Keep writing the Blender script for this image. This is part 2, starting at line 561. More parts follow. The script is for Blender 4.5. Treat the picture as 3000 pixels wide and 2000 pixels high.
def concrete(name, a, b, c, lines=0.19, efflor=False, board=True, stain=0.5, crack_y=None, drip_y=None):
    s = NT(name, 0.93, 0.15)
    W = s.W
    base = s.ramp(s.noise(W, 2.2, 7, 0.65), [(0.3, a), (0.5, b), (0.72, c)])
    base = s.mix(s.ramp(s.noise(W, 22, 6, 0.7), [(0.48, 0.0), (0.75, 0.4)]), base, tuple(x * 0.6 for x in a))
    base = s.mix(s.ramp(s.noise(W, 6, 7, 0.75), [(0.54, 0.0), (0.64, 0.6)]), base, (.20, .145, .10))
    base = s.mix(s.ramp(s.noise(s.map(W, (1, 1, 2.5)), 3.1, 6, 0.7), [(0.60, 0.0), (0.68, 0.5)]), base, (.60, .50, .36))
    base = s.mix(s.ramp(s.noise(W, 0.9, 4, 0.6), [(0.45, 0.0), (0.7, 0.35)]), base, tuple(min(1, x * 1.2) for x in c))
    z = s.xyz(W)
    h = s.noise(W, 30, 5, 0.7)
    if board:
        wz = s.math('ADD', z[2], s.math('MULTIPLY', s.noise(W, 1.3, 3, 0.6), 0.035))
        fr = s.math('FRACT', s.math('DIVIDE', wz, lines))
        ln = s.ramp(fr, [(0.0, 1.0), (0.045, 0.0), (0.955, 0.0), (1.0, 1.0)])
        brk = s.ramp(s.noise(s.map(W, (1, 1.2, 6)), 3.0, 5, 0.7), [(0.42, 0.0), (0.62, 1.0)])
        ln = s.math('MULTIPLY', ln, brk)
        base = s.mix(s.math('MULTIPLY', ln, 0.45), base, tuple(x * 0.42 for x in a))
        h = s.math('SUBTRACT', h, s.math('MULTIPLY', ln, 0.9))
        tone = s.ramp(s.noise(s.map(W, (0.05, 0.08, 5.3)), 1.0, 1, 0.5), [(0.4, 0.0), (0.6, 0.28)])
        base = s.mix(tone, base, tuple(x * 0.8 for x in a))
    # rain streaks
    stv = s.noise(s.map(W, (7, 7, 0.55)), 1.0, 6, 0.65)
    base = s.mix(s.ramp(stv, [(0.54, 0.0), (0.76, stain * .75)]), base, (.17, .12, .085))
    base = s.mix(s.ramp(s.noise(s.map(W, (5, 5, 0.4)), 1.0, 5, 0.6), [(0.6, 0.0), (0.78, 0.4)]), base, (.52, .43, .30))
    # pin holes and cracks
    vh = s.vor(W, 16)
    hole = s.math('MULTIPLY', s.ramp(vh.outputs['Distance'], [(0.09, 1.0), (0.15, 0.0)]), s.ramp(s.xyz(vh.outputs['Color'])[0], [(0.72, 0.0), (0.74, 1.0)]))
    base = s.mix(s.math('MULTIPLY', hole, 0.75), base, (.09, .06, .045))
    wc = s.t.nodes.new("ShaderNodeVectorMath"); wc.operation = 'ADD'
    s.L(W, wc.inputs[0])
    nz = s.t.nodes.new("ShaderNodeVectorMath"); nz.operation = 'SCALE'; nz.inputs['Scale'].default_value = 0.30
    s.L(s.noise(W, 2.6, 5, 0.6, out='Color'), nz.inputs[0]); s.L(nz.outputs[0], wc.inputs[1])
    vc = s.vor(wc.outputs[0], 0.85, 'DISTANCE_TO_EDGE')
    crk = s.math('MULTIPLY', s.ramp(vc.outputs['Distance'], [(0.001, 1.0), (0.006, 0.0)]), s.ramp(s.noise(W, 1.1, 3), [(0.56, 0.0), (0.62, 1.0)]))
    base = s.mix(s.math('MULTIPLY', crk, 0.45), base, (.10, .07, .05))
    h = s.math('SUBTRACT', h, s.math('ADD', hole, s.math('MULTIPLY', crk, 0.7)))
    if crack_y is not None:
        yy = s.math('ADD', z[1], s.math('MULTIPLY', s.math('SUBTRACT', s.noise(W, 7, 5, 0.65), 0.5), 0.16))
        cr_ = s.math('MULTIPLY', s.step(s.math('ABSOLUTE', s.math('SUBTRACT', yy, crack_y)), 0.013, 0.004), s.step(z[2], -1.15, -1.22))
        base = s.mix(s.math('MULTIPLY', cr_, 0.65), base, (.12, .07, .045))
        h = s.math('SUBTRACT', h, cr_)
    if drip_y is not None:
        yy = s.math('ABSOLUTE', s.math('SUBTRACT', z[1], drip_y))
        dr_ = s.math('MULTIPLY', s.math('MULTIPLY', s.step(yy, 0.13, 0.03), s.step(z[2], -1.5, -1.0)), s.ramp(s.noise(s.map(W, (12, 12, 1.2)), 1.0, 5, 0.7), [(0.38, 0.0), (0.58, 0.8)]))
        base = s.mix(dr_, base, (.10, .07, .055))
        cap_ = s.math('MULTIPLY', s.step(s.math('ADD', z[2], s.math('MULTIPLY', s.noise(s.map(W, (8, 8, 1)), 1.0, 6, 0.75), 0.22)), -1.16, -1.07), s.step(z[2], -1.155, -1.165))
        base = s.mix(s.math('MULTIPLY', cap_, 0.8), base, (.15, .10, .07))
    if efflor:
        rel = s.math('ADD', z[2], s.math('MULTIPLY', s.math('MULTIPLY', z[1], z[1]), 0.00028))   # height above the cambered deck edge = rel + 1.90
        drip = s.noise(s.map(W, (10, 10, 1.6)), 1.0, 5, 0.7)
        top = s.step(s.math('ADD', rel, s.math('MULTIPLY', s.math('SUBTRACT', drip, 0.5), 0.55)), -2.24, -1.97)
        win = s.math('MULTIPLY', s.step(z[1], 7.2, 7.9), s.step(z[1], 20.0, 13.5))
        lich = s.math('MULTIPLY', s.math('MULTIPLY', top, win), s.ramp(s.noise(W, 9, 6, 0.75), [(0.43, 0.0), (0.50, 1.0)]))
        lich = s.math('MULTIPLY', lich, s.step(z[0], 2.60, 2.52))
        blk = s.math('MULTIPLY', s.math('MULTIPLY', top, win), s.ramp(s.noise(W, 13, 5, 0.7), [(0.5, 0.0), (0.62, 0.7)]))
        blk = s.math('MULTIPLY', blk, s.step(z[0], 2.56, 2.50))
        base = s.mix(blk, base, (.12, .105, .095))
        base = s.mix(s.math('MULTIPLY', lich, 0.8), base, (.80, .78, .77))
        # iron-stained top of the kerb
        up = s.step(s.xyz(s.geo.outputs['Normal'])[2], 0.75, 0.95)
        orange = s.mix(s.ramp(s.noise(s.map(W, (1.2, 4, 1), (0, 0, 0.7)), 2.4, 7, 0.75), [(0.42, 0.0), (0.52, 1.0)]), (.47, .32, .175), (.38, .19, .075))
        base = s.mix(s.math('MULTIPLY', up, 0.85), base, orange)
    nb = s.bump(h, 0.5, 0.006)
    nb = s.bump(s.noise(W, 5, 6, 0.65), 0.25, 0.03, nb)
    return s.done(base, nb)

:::

§ **Directions**
Restate the whole of the material exactly.

§ **Full output**
Keep writing the Blender script for this image. This is part 2, starting at line 561. More parts follow. The script is for Blender 4.5. Treat the picture as 3000 pixels wide and 2000 pixels high.
def concrete(name, a, b, c, lines=0.19, efflor=False, board=True, stain=0.5, crack_y=None, drip_y=None):
    s = NT(name, 0.93, 0.15)
    W = s.W
    base = s.ramp(s.noise(W, 2.2, 7, 0.65), [(0.3, a), (0.5, b), (0.72, c)])
    base = s.mix(s.ramp(s.noise(W, 22, 6, 0.7), [(0.48, 0.0), (0.75, 0.4)]), base, tuple(x * 0.6 for x in a))
    base = s.mix(s.ramp(s.noise(W, 6, 7, 0.75), [(0.54, 0.0), (0.64, 0.6)]), base, (.20, .145, .10))
    base = s.mix(s.ramp(s.noise(s.map(W, (1, 1, 2.5)), 3.1, 6, 0.7), [(0.60, 0.0), (0.68, 0.5)]), base, (.60, .50, .36))
    base = s.mix(s.ramp(s.noise(W, 0.9, 4, 0.6), [(0.45, 0.0), (0.7, 0.35)]), base, tuple(min(1, x * 1.2) for x in c))
    z = s.xyz(W)
    h = s.noise(W, 30, 5, 0.7)
    if board:
        wz = s.math('ADD', z[2], s.math('MULTIPLY', s.noise(W, 1.3, 3, 0.6), 0.035))
        fr = s.math('FRACT', s.math('DIVIDE', wz, lines))
        ln = s.ramp(fr, [(0.0, 1.0), (0.045, 0.0), (0.955, 0.0), (1.0, 1.0)])
        brk = s.ramp(s.noise(s.map(W, (1, 1.2, 6)), 3.0, 5, 0.7), [(0.42, 0.0), (0.62, 1.0)])
        ln = s.math('MULTIPLY', ln, brk)
        base = s.mix(s.math('MULTIPLY', ln, 0.45), base, tuple(x * 0.42 for x in a))
        h = s.math('SUBTRACT', h, s.math('MULTIPLY', ln, 0.9))
        tone = s.ramp(s.noise(s.map(W, (0.05, 0.08, 5.3)), 1.0, 1, 0.5), [(0.4, 0.0), (0.6, 0.28)])
        base = s.mix(tone, base, tuple(x * 0.8 for x in a))
    # rain streaks
    stv = s.noise(s.map(W, (7, 7, 0.55)), 1.0, 6, 0.65)
    base = s.mix(s.ramp(stv, [(0.54, 0.0), (0.76, stain * .75)]), base, (.17, .12, .085))
    base = s.mix(s.ramp(s.noise(s.map(W, (5, 5, 0.4)), 1.0, 5, 0.6), [(0.6, 0.0), (0.78, 0.4)]), base, (.52, .43, .30))
    # pin holes and cracks
    vh = s.vor(W, 16)
    hole = s.math('MULTIPLY', s.ramp(vh.outputs['Distance'], [(0.09, 1.0), (0.15, 0.0)]), s.ramp(s.xyz(vh.outputs['Color'])[0], [(0.72, 0.0), (0.74, 1.0)]))
    base = s.mix(s.math('MULTIPLY', hole, 0.75), base, (.09, .06, .045))
    wc = s.t.nodes.new("ShaderNodeVectorMath"); wc.operation = 'ADD'
    s.L(W, wc.inputs[0])
    nz = s.t.nodes.new("ShaderNodeVectorMath"); nz.operation = 'SCALE'; nz.inputs['Scale'].default_value = 0.30
    s.L(s.noise(W, 2.6, 5, 0.6, out='Color'), nz.inputs[0]); s.L(nz.outputs[0], wc.inputs[1])
    vc = s.vor(wc.outputs[0], 0.85, 'DISTANCE_TO_EDGE')
    crk = s.math('MULTIPLY', s.ramp(vc.outputs['Distance'], [(0.001, 1.0), (0.006, 0.0)]), s.ramp(s.noise(W, 1.1, 3), [(0.56, 0.0), (0.62, 1.0)]))
    base = s.mix(s.math('MULTIPLY', crk, 0.45), base, (.10, .07, .05))
    h = s.math('SUBTRACT', h, s.math('ADD', hole, s.math('MULTIPLY', crk, 0.7)))
    if crack_y is not None:
        yy = s.math('ADD', z[1], s.math('MULTIPLY', s.math('SUBTRACT', s.noise(W, 7, 5, 0.65), 0.5), 0.16))
        cr_ = s.math('MULTIPLY', s.step(s.math('ABSOLUTE', s.math('SUBTRACT', yy, crack_y)), 0.013, 0.004), s.step(z[2], -1.15, -1.22))
        base = s.mix(s.math('MULTIPLY', cr_, 0.65), base, (.12, .07, .045))
        h = s.math('SUBTRACT', h, cr_)
    if drip_y is not None:
        yy = s.math('ABSOLUTE', s.math('SUBTRACT', z[1], drip_y))
        dr_ = s.math('MULTIPLY', s.math('MULTIPLY', s.step(yy, 0.13, 0.03), s.step(z[2], -1.5, -1.0)), s.ramp(s.noise(s.map(W, (12, 12, 1.2)), 1.0, 5, 0.7), [(0.38, 0.0), (0.58, 0.8)]))
        base = s.mix(dr_, base, (.10, .07, .055))
        cap_ = s.math('MULTIPLY', s.step(s.math('ADD', z[2], s.math('MULTIPLY', s.noise(s.map(W, (8, 8, 1)), 1.0, 6, 0.75), 0.22)), -1.16, -1.07), s.step(z[2], -1.155, -1.165))
        base = s.mix(s.math('MULTIPLY', cap_, 0.8), base, (.15, .10, .07))
    if efflor:
        rel = s.math('ADD', z[2], s.math('MULTIPLY', s.math('MULTIPLY', z[1], z[1]), 0.00028))   # height above the cambered deck edge = rel + 1.90
        drip = s.noise(s.map(W, (10, 10, 1.6)), 1.0, 5, 0.7)
        top = s.step(s.math('ADD', rel, s.math('MULTIPLY', s.math('SUBTRACT', drip, 0.5), 0.55)), -2.24, -1.97)
        win = s.math('MULTIPLY', s.step(z[1], 7.2, 7.9), s.step(z[1], 20.0, 13.5))
        lich = s.math('MULTIPLY', s.math('MULTIPLY', top, win), s.ramp(s.noise(W, 9, 6, 0.75), [(0.43, 0.0), (0.50, 1.0)]))
        lich = s.math('MULTIPLY', lich, s.step(z[0], 2.60, 2.52))
        blk = s.math('MULTIPLY', s.math('MULTIPLY', top, win), s.ramp(s.noise(W, 13, 5, 0.7), [(0.5, 0.0), (0.62, 0.7)]))
        blk = s.math('MULTIPLY', blk, s.step(z[0], 2.56, 2.50))
        base = s.mix(blk, base, (.12, .105, .095))
        base = s.mix(s.math('MULTIPLY', lich, 0.8), base, (.80, .78, .77))
        # iron-stained top of the kerb
        up = s.step(s.xyz(s.geo.outputs['Normal'])[2], 0.75, 0.95)
        orange = s.mix(s.ramp(s.noise(s.map(W, (1.2, 4, 1), (0, 0, 0.7)), 2.4, 7, 0.75), [(0.42, 0.0), (0.52, 1.0)]), (.47, .32, .175), (.38, .19, .075))
        base = s.mix(s.math('MULTIPLY', up, 0.85), base, orange)
    nb = s.bump(h, 0.5, 0.006)
    nb = s.bump(s.noise(W, 5, 6, 0.65), 0.25, 0.03, nb)
    return s.done(base, nb)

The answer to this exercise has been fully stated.